Problem details »
Starting at the top of the listing, extract every line up to and including the one with "M['curtain_cloth'] = g.done(_mx.outputs[0])". Pictures stay out of the copy.

Data extract »
━━━━━━━━━━
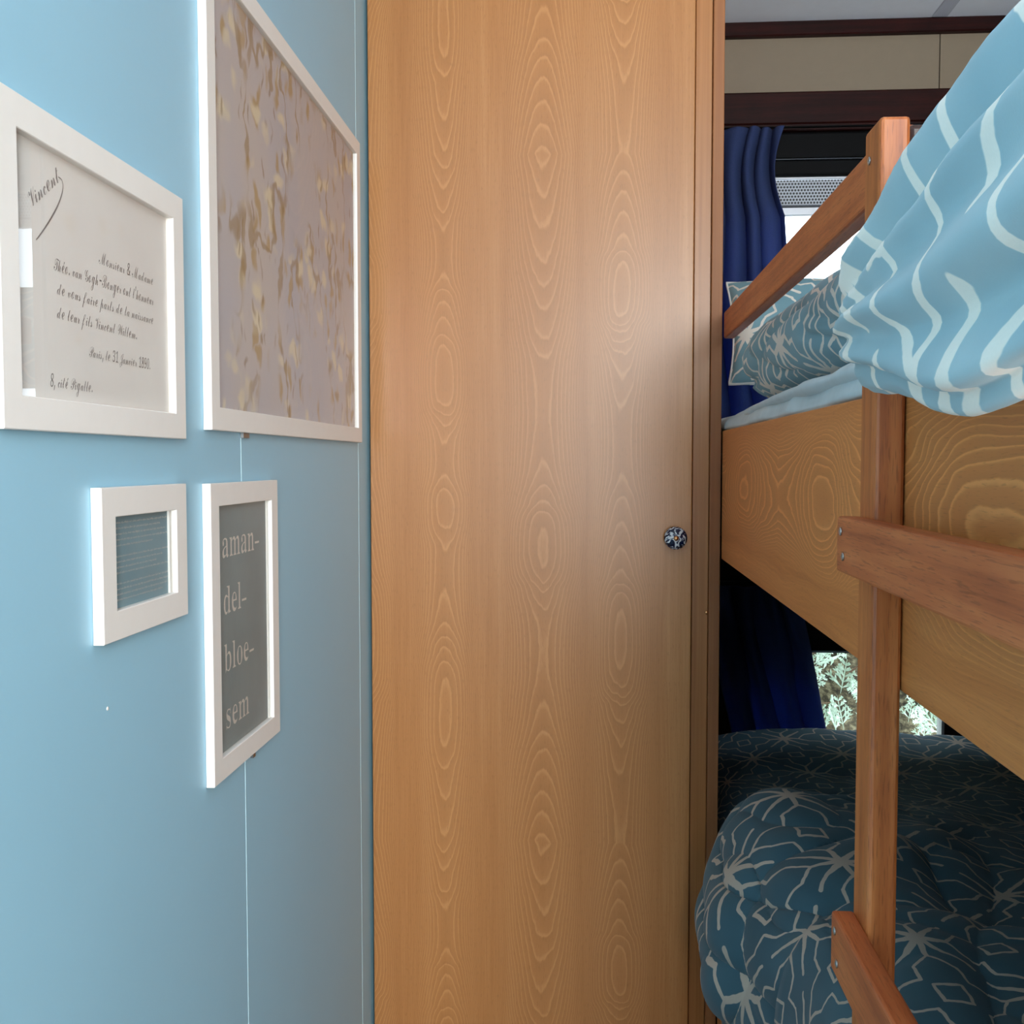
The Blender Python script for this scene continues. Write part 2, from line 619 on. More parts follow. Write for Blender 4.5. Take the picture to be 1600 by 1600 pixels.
# navy and white painted ceramic
g = NT('painted_ceramic')
_n = g.noise(g.v('MULTIPLY', g.coord(), (70.0, 70.0, 70.0)), 1.0, 2.0, .5, 2.6)
_c = g.ramp(_n, [(0.46, srgb(22, 30, 58)), (0.52, srgb(40, 52, 84)), (0.56, srgb(214, 218, 222))])
M['painted_ceramic'] = g.done(g.principled(_c, 0.12))

# curtain cloth: blue, lets some daylight through
g = NT('curtain_cloth')
_s = g.sep(g.coord())
_w = g.noise(g.xyz(g.m('MULTIPLY', _s[0], 700.0), g.m('MULTIPLY', _s[1], 700.0), g.m('MULTIPLY', _s[2], 700.0)), 1.0, 1.0)
_c = g.ramp(_w, [(0.3, srgb(46, 60, 104)), (0.7, srgb(58, 74, 122))])
_p = g.principled(_c, 0.9)
_t = g.node('ShaderNodeBsdfTranslucent')
_t.inputs[0].default_value = (*srgb(66, 88, 156), 1)
_mx = g.node('ShaderNodeMixShader')
_mx.inputs[0].default_value = 0.36
g.t.links.new(_p, _mx.inputs[1])
g.t.links.new(_t.outputs[0], _mx.inputs[2])
M['curtain_cloth'] = g.done(_mx.outputs[0])

# conifer foliage, pale blue-green, slightly see-through
g = NT('conifer')
_n = g.noise(g.coord(), 90.0, 2.0)
_c = g.ramp(_n, [(0.3, srgb(160, 186, 160)), (0.7, srgb(228, 240, 224))])
_p = g.principled(_c, 0.7)
_t = g.node('ShaderNodeBsdfTranslucent')
g.put(_t.inputs[0], _c)
_mx = g.node('ShaderNodeMixShader')
_mx.inputs[0].default_value = 0.35
g.t.links.new(_p, _mx.inputs[1])
g.t.links.new(_t.outputs[0], _mx.inputs[2])
M['conifer'] = g.done(_mx.outputs[0])
g = NT('hedge_inner')
_n = g.noise(g.coord(), 38.0, 5.0, .7)
_c = g.ramp(_n, [(0.36, srgb(30, 26, 18)), (0.5, srgb(84, 74, 54)), (0.66, srgb(150, 140, 110))])
M['hedge_inner'] = g.done(g.principled(_c, 0.9))

star_cloth('duvet_cloth', srgb(180, 204, 210), srgb(156, 186, 196), srgb(255, 246, 234), 0.22, 0.024, 0.95, (.135, .02))
star_cloth('pillow_cloth', srgb(140, 180, 192), srgb(118, 162, 176), srgb(244, 236, 224), 0.13, 0.024, 0.5, (.02, .01))
star_cloth('shaded_duvet_cloth', srgb(70, 108, 122), srgb(58, 94, 108), srgb(200, 186, 170), 0.150, 0.0155, 0.72, (.05, .02))  # upper duvet's fabric with the lower bunk's shade mixed into its colours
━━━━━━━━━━
Answer for the task »
The Blender Python script for this scene continues. Write part 2, from line 619 on. More parts follow. Write for Blender 4.5. Take the picture to be 1600 by 1600 pixels.
# navy and white painted ceramic
g = NT('painted_ceramic')
_n = g.noise(g.v('MULTIPLY', g.coord(), (70.0, 70.0, 70.0)), 1.0, 2.0, .5, 2.6)
_c = g.ramp(_n, [(0.46, srgb(22, 30, 58)), (0.52, srgb(40, 52, 84)), (0.56, srgb(214, 218, 222))])
M['painted_ceramic'] = g.done(g.principled(_c, 0.12))

# curtain cloth: blue, lets some daylight through
g = NT('curtain_cloth')
_s = g.sep(g.coord())
_w = g.noise(g.xyz(g.m('MULTIPLY', _s[0], 700.0), g.m('MULTIPLY', _s[1], 700.0), g.m('MULTIPLY', _s[2], 700.0)), 1.0, 1.0)
_c = g.ramp(_w, [(0.3, srgb(46, 60, 104)), (0.7, srgb(58, 74, 122))])
_p = g.principled(_c, 0.9)
_t = g.node('ShaderNodeBsdfTranslucent')
_t.inputs[0].default_value = (*srgb(66, 88, 156), 1)
_mx = g.node('ShaderNodeMixShader')
_mx.inputs[0].default_value = 0.36
g.t.links.new(_p, _mx.inputs[1])
g.t.links.new(_t.outputs[0], _mx.inputs[2])
M['curtain_cloth'] = g.done(_mx.outputs[0])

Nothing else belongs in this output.